Eight of Swords menunjukkan seorang wanita yang matanya ditutup, dikelilingi oleh delapan pedang yang ditancapkan ke tanah. Tapi jika Anda perhatikan—dan inilah yang mengganggu—pedang-pedang itu tidak benar-benar mengurungnya. Ada celah. Ada jalan. Ikatan di matanya longgar. Dia bisa saja melangkah keluar.
Tapi dia tidak melakukannya.
Dan saya mengerti kenapa.
---
Ini yang tidak dibicarakan orang tentang ketakutan: ia tidak selalu berteriak. Kadang ia berbisik dengan sangat lembut sehingga Anda mengira itu suara Anda sendiri. Ia berkata: *Kamu tidak cukup baik. Kamu akan menyakiti dirimu lagi. Ingat terakhir kali kamu mencoba?*
Dan karena ketakutan itu terdengar seperti logika, seperti perlindungan, seperti kebijaksanaan—kita mendengarkannya.
Saya pernah punya percakapan yang tidak pernah selesai. Bukan karena kami bertengkar. Bukan karena ada yang memutuskan untuk pergi dengan keras. Tapi karena suatu hari, tanpa ada kesepakatan, kami berdua berhenti mencoba. Pesan-pesan menjadi lebih jarang. Panggilan telepon menjadi lebih canggung. Dan kemudian—tidak ada. Hanya keheningan yang bergema lebih keras dari kata-kata apa pun yang pernah kami ucapkan.

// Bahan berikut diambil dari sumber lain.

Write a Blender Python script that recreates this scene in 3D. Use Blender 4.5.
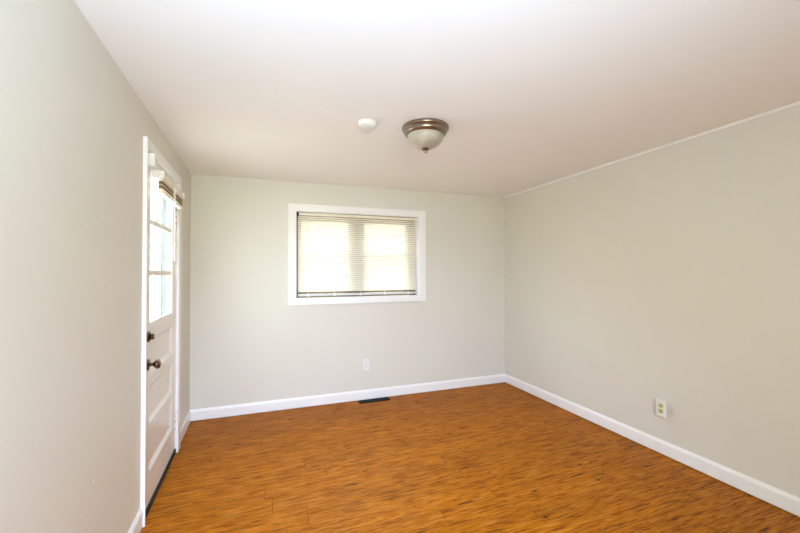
import bpy, bmesh, math, random
from mathutils import Vector, Matrix

# ------------------------------------------------------------------ scene setup
for o in list(bpy.data.objects):
    bpy.data.objects.remove(o)
SC = bpy.context.scene
COL = SC.collection
W = 3.4629                      # room width at the back wall
LS, RS = 0.02163, -0.02307      # the side walls close in a little towards the camera
DEPTH = 5.3
H0, HS = 2.300, 0.0117 / 3.4629 # ceiling height at the left wall and its rise per metre


def ceil_z(x):
    return H0 + HS * x


# camera
cam = bpy.data.cameras.new('camera')
camo = bpy.data.objects.new('camera', cam)
COL.objects.link(camo)
yaw, pitch, roll = -0.34730, 0.01580, -0.00364
f = Vector((-math.sin(yaw), math.cos(yaw), 0))
r = Vector((math.cos(yaw), math.sin(yaw), 0))
u = Vector((0, 0, 1))
f2 = f * math.cos(pitch) + u * math.sin(pitch)
u2 = u * math.cos(pitch) - f * math.sin(pitch)
r3 = r * math.cos(roll) + u2 * math.sin(roll)
u3 = u2 * math.cos(roll) - r * math.sin(roll)
m = Matrix((r3, u3, -f2)).transposed().to_4x4()
m.translation = Vector((0.6729, -3.8749, 1.3670))
camo.matrix_world = m
cam.sensor_width = 36.0
cam.lens = 366.984 / 800 * 36.0
cam.shift_y = 0.565 / 800
cam.clip_start = 0.02
SC.camera = camo

# sky: a bright even overcast
wd = bpy.data.worlds.new('sky')
SC.world = wd
wd.use_nodes = True
bg = wd.node_tree.nodes['Background']
bg.inputs[0].default_value = (0.97, 1.02, 0.95, 1)
bg.inputs[1].default_value = 11.0

# photographer's flash heads beside the camera: one bounced off the ceiling, two soft ones forward
def flash(loc, aim, cone, watts, col, radius):
    l = bpy.data.lights.new('flash', 'SPOT')
    l.energy = watts
    l.color = col
    l.spot_size = math.radians(cone)
    l.spot_blend = 1.0
    l.shadow_soft_size = radius
    o = bpy.data.objects.new('flash', l)
    COL.objects.link(o)
    o.location = loc
    o.rotation_euler = Vector(aim).to_track_quat('-Z', 'Y').to_euler()


flash((0.6, -4.0, 1.2), (0.2, 0.6, 1.0), 130, 100, (0.60, 0.97, 1.50), 0.10)
flash((0.6, -4.6, 1.6), (0.6, 4.6, -0.2), 110, 100, (1.06, 1.08, 0.78), 0.25)
flash((0.5, -4.5, 1.9), (0.75, 2.7, -1.9), 80, 100, (2.23, 2.90, 5.00), 0.25)


def portal(x, y, z, w, h, rot):
    """marks an opening so the renderer samples the daylight coming through it; emits nothing itself"""
    l = bpy.data.lights.new('daylight_portal', 'AREA')
    l.shape, l.size, l.size_y = 'RECTANGLE', w, h
    l.cycles.is_portal = True
    o = bpy.data.objects.new('daylight_portal', l)
    COL.objects.link(o)
    o.location = (x, y, z)
    o.rotation_euler = (math.pi / 2, 0, rot)


portal(1.10, -5.45, 1.475, 1.5, 1.25, 0)                       # added unseen window behind the camera, facing +y
portal(1.624, 0.145, 1.556, 1.36, 0.91, math.pi)               # far window, facing -y
portal(-0.13, -1.05, 1.52, 0.62, 0.93, -math.pi / 2)           # door panes, facing +x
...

Saya tidak menyadarinya saat itu, tapi percakapan yang tidak selesai itu membangun pedang-pedang di sekeliling saya. Setiap kali seseorang baru mencoba mendekat, saya akan mengingat bagaimana rasanya ketika seseorang pergi tanpa penjelasan. Setiap kali ada peluang, saya akan mengingat bagaimana peluang terakhir berakhir. Setiap kali ada undangan, saya akan mengingat bahwa tidak semua undangan berakhir dengan kepulangan.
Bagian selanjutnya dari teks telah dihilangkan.